Here, it is clear from the record that appellants had no right to control Milburn’s actions and did not attempt to do so. To the contrary, Milburn’s testimony made it clear that part of his agreement with appellants was that he not be subject to any control and that he be free to conduct the project as he saw fit. From our de novo review of the record, we must conclude that the chancellor’s finding that Milburn acted merely as an agent and not as a contractor is clearly erroneous.

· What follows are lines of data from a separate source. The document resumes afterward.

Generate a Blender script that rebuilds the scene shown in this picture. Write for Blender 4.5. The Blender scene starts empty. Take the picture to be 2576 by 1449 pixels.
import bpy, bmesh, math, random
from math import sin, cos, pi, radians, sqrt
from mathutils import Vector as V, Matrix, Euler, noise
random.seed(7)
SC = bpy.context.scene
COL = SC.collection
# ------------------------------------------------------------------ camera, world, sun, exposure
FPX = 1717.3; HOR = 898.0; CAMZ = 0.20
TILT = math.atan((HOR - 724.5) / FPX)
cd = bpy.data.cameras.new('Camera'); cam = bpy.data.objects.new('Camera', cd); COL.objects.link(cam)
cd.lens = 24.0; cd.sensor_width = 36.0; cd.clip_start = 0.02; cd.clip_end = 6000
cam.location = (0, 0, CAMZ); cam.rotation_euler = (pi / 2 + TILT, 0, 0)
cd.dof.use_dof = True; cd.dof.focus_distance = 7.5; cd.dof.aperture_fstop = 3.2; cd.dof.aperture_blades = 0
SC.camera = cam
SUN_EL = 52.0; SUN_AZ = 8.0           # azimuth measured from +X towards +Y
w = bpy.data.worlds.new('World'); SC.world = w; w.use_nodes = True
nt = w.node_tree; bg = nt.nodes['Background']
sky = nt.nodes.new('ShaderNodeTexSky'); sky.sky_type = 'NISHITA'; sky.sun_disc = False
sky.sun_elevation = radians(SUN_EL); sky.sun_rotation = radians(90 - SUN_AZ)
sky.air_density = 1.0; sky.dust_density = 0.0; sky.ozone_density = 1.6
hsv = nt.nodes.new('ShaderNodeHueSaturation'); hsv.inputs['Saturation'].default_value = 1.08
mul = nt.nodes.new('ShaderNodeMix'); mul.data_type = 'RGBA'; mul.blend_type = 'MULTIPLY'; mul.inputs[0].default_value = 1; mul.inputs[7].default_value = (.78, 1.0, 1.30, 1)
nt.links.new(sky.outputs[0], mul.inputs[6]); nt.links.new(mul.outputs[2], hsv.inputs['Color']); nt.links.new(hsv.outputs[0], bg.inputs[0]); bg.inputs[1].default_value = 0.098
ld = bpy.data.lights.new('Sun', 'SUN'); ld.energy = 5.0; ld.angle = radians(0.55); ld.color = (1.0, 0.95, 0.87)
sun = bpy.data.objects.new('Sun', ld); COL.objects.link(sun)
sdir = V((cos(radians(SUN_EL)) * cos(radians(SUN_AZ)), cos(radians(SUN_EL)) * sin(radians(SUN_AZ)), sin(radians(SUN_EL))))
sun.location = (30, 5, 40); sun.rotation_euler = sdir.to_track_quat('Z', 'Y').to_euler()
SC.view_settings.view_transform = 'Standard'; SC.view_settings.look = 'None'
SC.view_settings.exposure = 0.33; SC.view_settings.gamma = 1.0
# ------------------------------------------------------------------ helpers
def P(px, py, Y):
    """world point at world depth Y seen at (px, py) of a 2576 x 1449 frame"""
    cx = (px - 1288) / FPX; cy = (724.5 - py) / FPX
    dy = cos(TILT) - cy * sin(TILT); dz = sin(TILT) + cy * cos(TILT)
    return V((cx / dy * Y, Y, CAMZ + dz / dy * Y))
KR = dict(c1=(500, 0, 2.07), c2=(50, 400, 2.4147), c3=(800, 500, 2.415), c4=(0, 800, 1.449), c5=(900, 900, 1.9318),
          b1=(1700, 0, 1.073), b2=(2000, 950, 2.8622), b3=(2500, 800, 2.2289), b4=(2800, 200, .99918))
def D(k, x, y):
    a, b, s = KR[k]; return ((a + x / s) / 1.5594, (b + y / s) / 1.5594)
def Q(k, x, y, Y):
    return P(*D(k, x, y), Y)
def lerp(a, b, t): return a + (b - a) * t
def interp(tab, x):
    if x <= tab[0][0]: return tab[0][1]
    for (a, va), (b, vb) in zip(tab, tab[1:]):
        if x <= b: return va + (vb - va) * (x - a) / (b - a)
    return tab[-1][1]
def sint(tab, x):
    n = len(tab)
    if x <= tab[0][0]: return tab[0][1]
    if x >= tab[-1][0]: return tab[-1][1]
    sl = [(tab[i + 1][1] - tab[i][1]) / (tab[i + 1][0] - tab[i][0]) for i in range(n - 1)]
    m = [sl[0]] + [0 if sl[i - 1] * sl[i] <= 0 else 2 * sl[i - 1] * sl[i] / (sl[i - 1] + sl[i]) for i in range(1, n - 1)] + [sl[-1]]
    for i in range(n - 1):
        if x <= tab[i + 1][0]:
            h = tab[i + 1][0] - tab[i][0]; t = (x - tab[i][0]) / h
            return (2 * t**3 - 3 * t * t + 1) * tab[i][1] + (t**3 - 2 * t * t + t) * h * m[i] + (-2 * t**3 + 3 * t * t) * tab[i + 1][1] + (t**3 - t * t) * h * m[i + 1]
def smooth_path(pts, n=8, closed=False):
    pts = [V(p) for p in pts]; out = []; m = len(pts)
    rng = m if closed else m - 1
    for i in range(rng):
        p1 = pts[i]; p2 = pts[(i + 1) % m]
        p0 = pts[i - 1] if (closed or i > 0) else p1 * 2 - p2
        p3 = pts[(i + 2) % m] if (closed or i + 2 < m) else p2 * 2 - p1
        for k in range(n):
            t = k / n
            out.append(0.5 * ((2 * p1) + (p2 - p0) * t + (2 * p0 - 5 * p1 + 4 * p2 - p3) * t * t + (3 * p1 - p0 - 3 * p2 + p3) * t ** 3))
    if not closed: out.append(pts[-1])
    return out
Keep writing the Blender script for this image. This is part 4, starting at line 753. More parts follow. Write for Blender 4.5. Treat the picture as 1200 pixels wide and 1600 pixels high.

Our supreme court has consistently held that Ark. Code Ann. § 18-44-124 (1987) means that in suits to foreclose materialmen’s liens the contractor is a necessary party and must be made a party within the period provided in the act for enforcement of such liens. Failure to do so results in dismissal of the lien action. Rasmussen v. Reed, 255 Ark. 1064, 505 S.W.2d 222 (1974); People’s Building & Loan Association v. Leslie Lumber Co., 183 Ark. 800, 38 S.W.2d 759 (1931); Cruce v. Mitchell, 122 Ark. 141, 182 S.W. 530 (1916); Simpson v. J.W. Black Lumber Co., 114 Ark. 464, 172 S.W. 883 (1914). These cases hold that the contractor is a necessary party because the owners know nothing about the nature or amount of furnished materials that have gone into the construction of their improvement. The contractor is a necessary party, both for his own and the owners’ protection, because the owners have a right to look to him for the payment of any judgment that might be recovered against them for materials furnished. The owners should not be compelled to resort to another action against the contractor in which the contractor would be at liberty to claim that he did not owe the materialmen the amount for which the judgment was rendered and the lien enforced. It is the intention of the law to have the contractor defend all such actions and be bound by the judgment rendered.
As we have concluded that Milburn acted as a contractor and was, therefore, a necessary party to appellee’s suit, we must also conclude that the trial court erred in not dismissing the action for appellee’s failure to make Milburn a party.
Reversed.
No judgment was entered against AAA Contractors, Inc., because it had sought Chapter 7 relief in the bankruptcy court.